To do:
Identify the lines in the data below that contain "empty" and give only how many there are.

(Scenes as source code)
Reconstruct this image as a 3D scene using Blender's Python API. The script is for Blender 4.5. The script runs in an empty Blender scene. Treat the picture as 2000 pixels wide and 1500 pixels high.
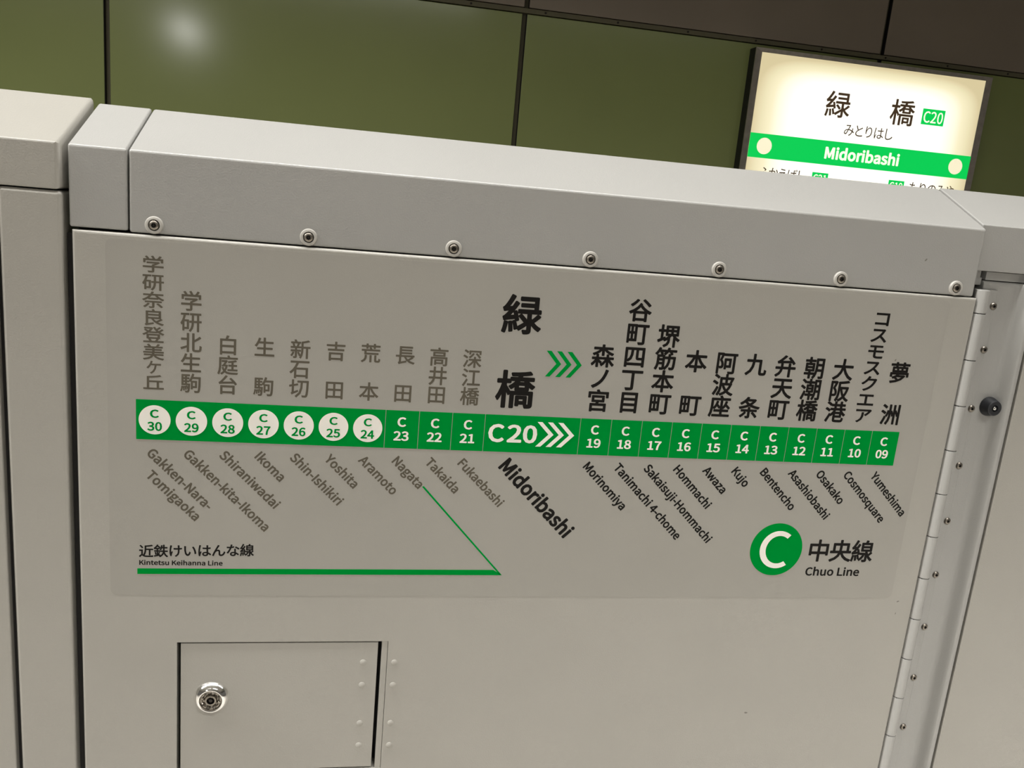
import bpy, bmesh, math, random
from mathutils import Vector, Matrix
random.seed(7)
SC = bpy.context.scene
COL = SC.collection

# ------------------------------------------------------------------ camera
cam = bpy.data.cameras.new('camera')
cam.sensor_width = 36.0
cam.lens = 1653.08 / 2000 * 36.0
cam.clip_start = 0.02
cam.clip_end = 100
co = bpy.data.objects.new('camera', cam)
COL.objects.link(co)
RR = ((0.9822752, -0.16507558, 0.08880021), (0.04915574, -0.2303083, -0.9718754), (0.18088432, 0.95901415, -0.21811172))
M = Matrix.Identity(4)
for i in range(3):
    M[i][0] = RR[0][i]; M[i][1] = -RR[1][i]; M[i][2] = -RR[2][i]
M.translation = Vector((0.18284366, -0.7383566, 0.23264491))
co.matrix_world = M
SC.camera = co

# ------------------------------------------------------------------ world, lights, exposure
SC.view_settings.view_transform = 'Standard'
SC.view_settings.look = 'None'
SC.view_settings.gamma = 1.0
SC.view_settings.use_curve_mapping = False
SC.view_settings.exposure = 0.0
w = bpy.data.worlds.new('world'); SC.world = w
w.use_nodes = True
w.node_tree.nodes['Background'].inputs[0].default_value = (1.0, 0.93, 0.84, 1)
w.node_tree.nodes['Background'].inputs[1].default_value = 0.12

FLOOR = -1.06
CEIL = 2.15
def area(x, y, z, sx, sy, power, col=(1.0, 0.98, 0.95), spread=math.pi):
    l = bpy.data.lights.new('ceiling_light', 'AREA')
    l.shape = 'RECTANGLE'; l.size = sx; l.size_y = sy; l.energy = power; l.color = col; l.spread = spread
    o = bpy.data.objects.new('ceiling_light', l)
    COL.objects.link(o); o.location = (x, y, z)
    return o
# the lamps of the platform: two lines of tubes along the platform edge and short ones across it further in
LAMPS = [(-2.7, -.16, 2.4, .14, 158), (0.0, -.16, 2.4, .14, 57), (2.7, -.16, 2.4, .14, 12),
         (-1.4, -1.9, 2.4, .14, 8), (1.6, -1.9, 2.4, .14, 92),
         (-2.45, -4.75, .14, 1.0, 80)]
for (x, y, sx, sy, p) in LAMPS:
    area(x, y, CEIL - .062, sx, sy, p, spread={-1.9: 1.7, -.16: 2.88}.get(y, math.pi))   # spread narrowed to steer the light: inner line downward, edge line off upper wall

# ------------------------------------------------------------------ materials
def mat(name, col, rough=.5, metal=0, noise=0, nscale=40, bump=0, bscale=900, emit=None, es=1, spec=.5, coat=0):
    m = bpy.data.materials.new(name); m.use_nodes = True
    nt = m.node_tree; b = nt.nodes['Principled BSDF']
    b.inputs['Base Color'].default_value = (*col, 1)
    b.inputs['Roughness'].default_value = rough
    b.inputs['Metallic'].default_value = metal
    b.inputs['Specular IOR Level'].default_value = spec
    b.inputs['Coat Weight'].default_value = coat
    if emit:
        b.inputs['Emission Color'].default_value = (*emit, 1)
        b.inputs['Emission Strength'].default_value = es
    tc = nt.nodes.new('ShaderNodeTexCoord')
    if noise:
        n = nt.nodes.new('ShaderNodeTexNoise'); n.inputs['Scale'].default_value = nscale
        n.inputs['Detail'].default_value = 4
        nt.links.new(tc.outputs['Object'], n.inputs['Vector'])
        r = nt.nodes.new('ShaderNodeMapRange')
        r.inputs['From Min'].default_value = .3; r.inputs['From Max'].default_value = .7
        r.inputs['To Min'].default_value = 1 - noise; r.inputs['To Max'].default_value = 1 + noise
        nt.links.new(n.outputs['Fac'], r.inputs['Value'])
        mx = nt.nodes.new('ShaderNodeMix'); mx.data_type = 'RGBA'; mx.blend_type = 'MULTIPLY'
        mx.inputs[0].default_value = 1
        mx.inputs[6].default_value = (*col, 1)
        nt.links.new(r.outputs['Result'], mx.inputs[7])
        nt.links.new(mx.outputs[2], b.inputs['Base Color'])
    if bump:
        n2 = nt.nodes.new('ShaderNodeTexNoise'); n2.inputs['Scale'].default_value = bscale
        n2.inputs['Detail'].default_value = 2
        nt.links.new(tc.outputs['Object'], n2.inputs['Vector'])
        bp = nt.nodes.new('ShaderNodeBump'); bp.inputs['Strength'].default_value = bump
        bp.inputs['Distance'].default_value = .0006
        nt.links.new(n2.outputs['Fac'], bp.inputs['Height'])
        nt.links.new(bp.outputs['Normal'], b.inputs['Normal'])
    return m

PAINT = mat('warm_grey_paint', (.345, .332, .298), .31, noise=.025, nscale=9, bump=.25, bscale=700)
PAINTC = mat('cool_grey_paint', (.345, .341, .324), .29, noise=.02, nscale=9, bump=.25, bscale=700)
FILM = mat('grey_film', (.328, .316, .284), .5, spec=.35, noise=.02, nscale=10, bump=.12, bscale=1500)
DARK = mat('dark_gap', (.012, .011, .01), .8)
GREEN = mat('green_print', (.0, .245, .034), .6, spec=.0)
WHITE = mat('white_print', (.82, .80, .74), .5, spec=.2)
BLACK = mat('black_print', (.008, .007, .006), .5, spec=.12)
GREY = mat('grey_print', (.105, .092, .068), .5, spec=.15)
CHROME = mat('chrome', (.85, .84, .82), .10, 1)
STEEL = mat('brushed_steel', (.50, .47, .43), .32, 1, noise=.12, nscale=60)
SCREW = mat('dull_screw_metal', (.26, .235, .20), .38, 1)
SOCKET = mat('dark_socket', (.03, .026, .022), .45, .6)
NYLON = mat('pale_nylon', (.42, .405, .37), .35)
RUBBER = mat('black_rubber', (.010, .011, .014), .5)
ENAMEL = mat('green_enamel', (.27, .31, .115), .14, noise=.05, nscale=1.2, spec=.4)
BROWN = mat('brown_enamel', (.275, .225, .170), .45, noise=.05, nscale=2)
TRIM = mat('olive_metal_trim', (.15, .138, .085), .6, 0, spec=.2)
SEAMB = mat('joint_backing', (.018, .017, .012), .6)
SFRAME = mat('sign_frame_steel', (.52, .48, .42), .42, 1, noise=.15, nscale=25)
CONC = mat('concrete', (.25, .24, .22), .8, noise=.15, nscale=5)
TILE = mat('platform_tile', (.46, .435, .395), .45, noise=.08, nscale=14)
CEILM = mat('ceiling_paint', (.55, .54, .51), .7, noise=.03, nscale=4)
SGREEN = mat('lit_green_print', (.0, .2, .05), .5, emit=(.0, .62, .085), es=.95)
SWHITE = mat('lit_white_print', (.8, .8, .7), .5, emit=(1, .98, .80), es=.95)
SCREAM = mat('lit_cream_print', (.8, .8, .7), .5, emit=(.97, .88, .60), es=.85)
SDARK = mat('lit_dark_print', (.04, .03, .02), .5, emit=(.10, .055, .025), es=.45)
SBLACK = mat('sign_case_black', (.012, .012, .011), .6)

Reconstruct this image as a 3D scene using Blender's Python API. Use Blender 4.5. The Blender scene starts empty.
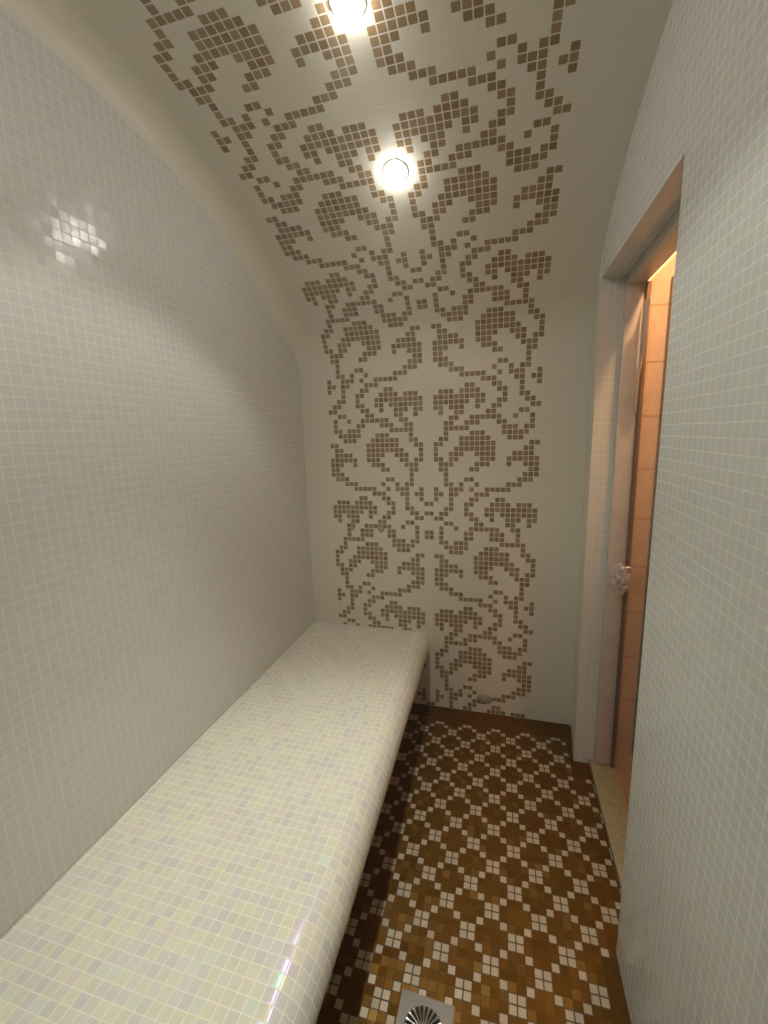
import bpy, bmesh, math, random
from mathutils import Vector, Matrix

random.seed(7)
SC = bpy.context.scene
COL = SC.collection
U = 0.0245                      # one wall mosaic module in metres
FLOOR_ROW = 39.5                # mosaic rows are counted downwards from a hub of the ornament


def W(x, row, d):
    """mosaic coordinates (columns to the right, rows down, distance from the back wall) -> metres"""
    return Vector((x * U, -d * U, (FLOOR_ROW - row) * U))


# ------------------------------------------------------------------ ceiling profile (arched along the room)
R_A, R_B, T1, T2, R_MID = -33.466, -42.329, 0.84595, 0.013663, None


def theta(r):
    if r > R_A:
        return 0.0
    if r > R_B:
        return T1 * (R_A - r) / (R_A - R_B)
    return T1 + T2 * (R_B - r)


PROF = {}                       # row (quarter steps) -> (up, d, tangent angle)
up = -R_A
dd = 0.0
r = R_A
STEP = 0.05
PTS = [(R_A, -R_A, 0.0, 0.0)]
while r > -150:
    a = theta(r - STEP / 2)
    up += math.cos(a) * STEP
    dd += math.sin(a) * STEP
    r -= STEP
    PTS.append((r, up, dd, theta(r)))


def prof(row):
    """arc position row -> (height row value, d, angle)"""
    if row >= R_A:
        return (-row, 0.0, 0.0)
    i = (R_A - row) / STEP
    k = int(i)
    f = i - k
    p, q = PTS[k], PTS[min(k + 1, len(PTS) - 1)]
    return tuple(p[j] + (q[j] - p[j]) * f for j in (1, 2, 3))


CROWN_D = next(p[2] for p in PTS if p[3] >= math.pi / 2)
ROOM_D = 2 * CROWN_D


def ceil_up(d):
    """ceiling height (in rows above row 0) at distance d from the back wall"""
    if d > CROWN_D:
        d = ROOM_D - d
    if d <= 0:
        return -R_A
    lo, hi = 0, len(PTS) - 1
    while hi - lo > 1:
        m = (lo + hi) // 2
        if PTS[m][2] < d and PTS[m][3] < math.pi / 2:
            lo = m
        else:
            hi = m
    p, q = PTS[lo], PTS[hi]
    f = (d - p[2]) / max(1e-9, q[2] - p[2])
    return p[1] + (q[1] - p[1]) * f


# ------------------------------------------------------------------ helpers
def link(o, parent=None, **props):
    COL.objects.link(o)
    if parent is not None:
        o.parent = parent
    for k, v in props.items():
        o[k] = v
    return o


def from_faces(name, quads, mats, parent=None, smooth=False, **props):
    """quads: list of (corner vectors, uv corners, material index)"""
    me = bpy.data.meshes.new(name)
    verts, index, faces, mi, uvs = [], {}, [], [], []
    for co, uv, m in quads:
        f = []
        for v in co:
            k = (round(v[0], 6), round(v[1], 6), round(v[2], 6))
            if k not in index:
                index[k] = len(verts)
                verts.append(k)
            f.append(index[k])
        if len(set(f)) < 3:
            continue
        faces.append(f)
        mi.append(m)
        uvs.append(uv)
    me.from_pydata(verts, [], faces)
    lay = me.uv_layers.new(name='UVMap')
    for p, m, uv in zip(me.polygons, mi, uvs):
        p.material_index = m
        p.use_smooth = smooth
        for li, c in zip(p.loop_indices, uv):
            lay.data[li].uv = c
    for m in mats:
        me.materials.append(m)
    me.update()
    return link(bpy.data.objects.new(name, me), parent, **props)


def from_bm(name, bm, mat, parent=None, smooth=True, angle=40, **props):
    bmesh.ops.recalc_face_normals(bm, faces=bm.faces)
    me = bpy.data.meshes.new(name)
    bm.to_mesh(me)
    bm.free()
    me.materials.append(mat)
    if smooth:
        for p in me.polygons:
            p.use_smooth = True
        me.set_sharp_from_angle(angle=math.radians(angle))
    return link(bpy.data.objects.new(name, me), parent, **props)


def add_box(bm, lo, hi, bevel=0.0):
    ret = bmesh.ops.create_cube(bm, size=1.0)
    vs = ret['verts']
    c = (Vector(lo) + Vector(hi)) / 2
    s = Vector(hi) - Vector(lo)
    for v in vs:
        v.co = Vector((v.co.x * s.x, v.co.y * s.y, v.co.z * s.z)) + c
    if bevel:
        es = list({e for v in vs for e in v.link_edges})
        bmesh.ops.bevel(bm, geom=es, offset=bevel, segments=2, affect='EDGES', profile=0.5)


def add_lathe(bm, prof_pts, seg=40, mat=Matrix()):
    rings = []
    for r_, z in prof_pts:
        if r_ < 1e-7:
            rings.append([bm.verts.new(mat @ Vector((0, 0, z)))])
        else:
            rings.append([bm.verts.new(mat @ Vector((r_ * math.cos(2 * math.pi * k / seg), r_ * math.sin(2 * math.pi * k / seg), z))) for k in range(seg)])
    for a, b in zip(rings, rings[1:]):
        for k in range(seg):
            k2 = (k + 1) % seg
            if len(a) == 1 and len(b) == 1:
                continue
            if len(a) == 1:
                bm.faces.new((a[0], b[k], b[k2]))
            elif len(b) == 1:
                bm.faces.new((a[k], a[k2], b[0]))
            else:
                bm.faces.new((a[k], a[k2], b[k2], b[k]))


def add_tube(bm, pts, rad, seg=12, caps=True):
    rings = []
    n = len(pts)
    for i, p in enumerate(pts):
        t = (pts[min(i + 1, n - 1)] - pts[max(i - 1, 0)]).normalized()
        u = t.orthogonal().normalized() if i == 0 else (prev - t * prev.dot(t)).normalized()
        prev = u
        v = t.cross(u)
        rr = rad[i] if isinstance(rad, (list, tuple)) else rad
        rings.append([bm.verts.new(p + (u * math.cos(2 * math.pi * k / seg) + v * math.sin(2 * math.pi * k / seg)) * rr) for k in range(seg)])
    for a, b in zip(rings, rings[1:]):
        for k in range(seg):
            k2 = (k + 1) % seg
            bm.faces.new((a[k], a[k2], b[k2], b[k]))
    if caps:
        bm.faces.new(list(reversed(rings[0])))
        bm.faces.new(rings[-1])


# ------------------------------------------------------------------ materials
class NT:
    def __init__(self, name):
        self.m = bpy.data.materials.new(name)
        self.m.use_nodes = True
        self.t = self.m.node_tree
        self.t.nodes.clear()
        self.out = self.n('ShaderNodeOutputMaterial')

    def n(self, kind, **kw):
        nd = self.t.nodes.new(kind)
        for k, v in kw.items():
            setattr(nd, k, v)
        return nd

    def set(self, sock, v):
        if hasattr(v, 'is_linked') or isinstance(v, bpy.types.NodeSocket):
            self.t.links.new(v, sock)
        else:
            sock.default_value = v

    def math(self, op, a, b=None, clamp=False):
        nd = self.n('ShaderNodeMath', operation=op, use_clamp=clamp)
        self.set(nd.inputs[0], a)
        if b is not None:
            self.set(nd.inputs[1], b)
        return nd.outputs[0]

    def vmath(self, op, a, b=None, scale=None):
        nd = self.n('ShaderNodeVectorMath', operation=op)
        self.set(nd.inputs[0], a)
        if b is not None:
            self.set(nd.inputs[1], b)
        if scale is not None:
            self.set(nd.inputs['Scale'], scale)
        return nd.outputs[0]

    def mix(self, f, a, b):
        nd = self.n('ShaderNodeMix', data_type='RGBA')
        self.set(nd.inputs[0], f)
        self.set(nd.inputs[6], a)
        self.set(nd.inputs[7], b)
        return nd.outputs[2]

    def ramp(self, f, stops, interp='LINEAR'):
        nd = self.n('ShaderNodeValToRGB')
        cr = nd.color_ramp
        cr.interpolation = interp
        while len(cr.elements) < len(stops):
            cr.elements.new(0.5)
        for e, (p, c) in zip(cr.elements, stops):
            e.position = p
            e.color = c if len(c) == 4 else (*c, 1)
        self.set(nd.inputs[0], f)
        return nd.outputs[0]


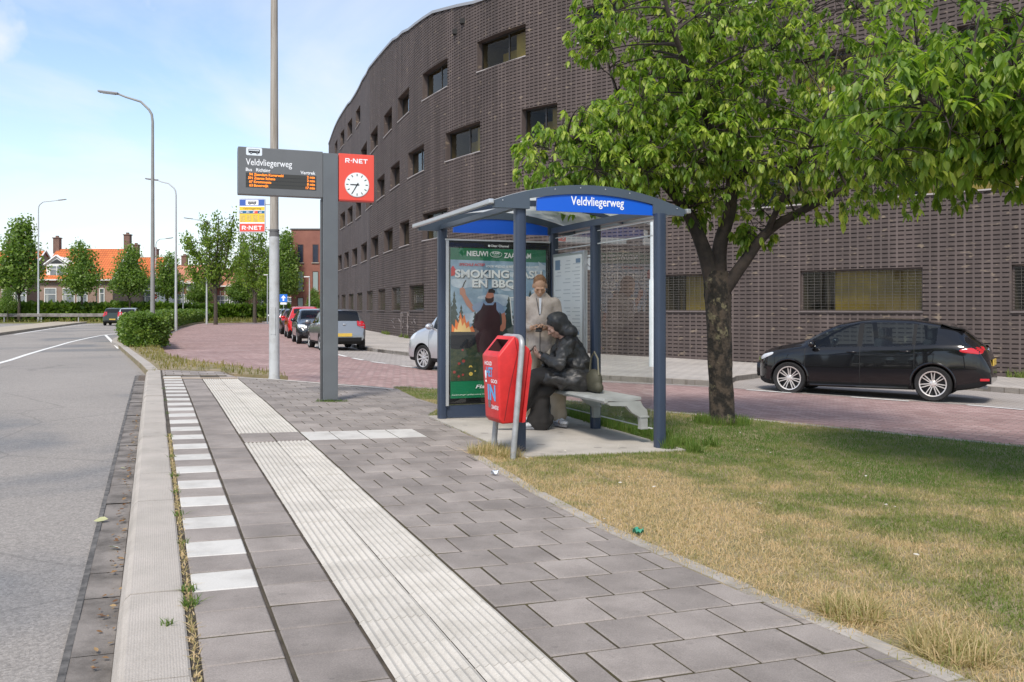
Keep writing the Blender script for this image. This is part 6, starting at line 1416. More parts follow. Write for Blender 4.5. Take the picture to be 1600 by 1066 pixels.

Answer in full:
2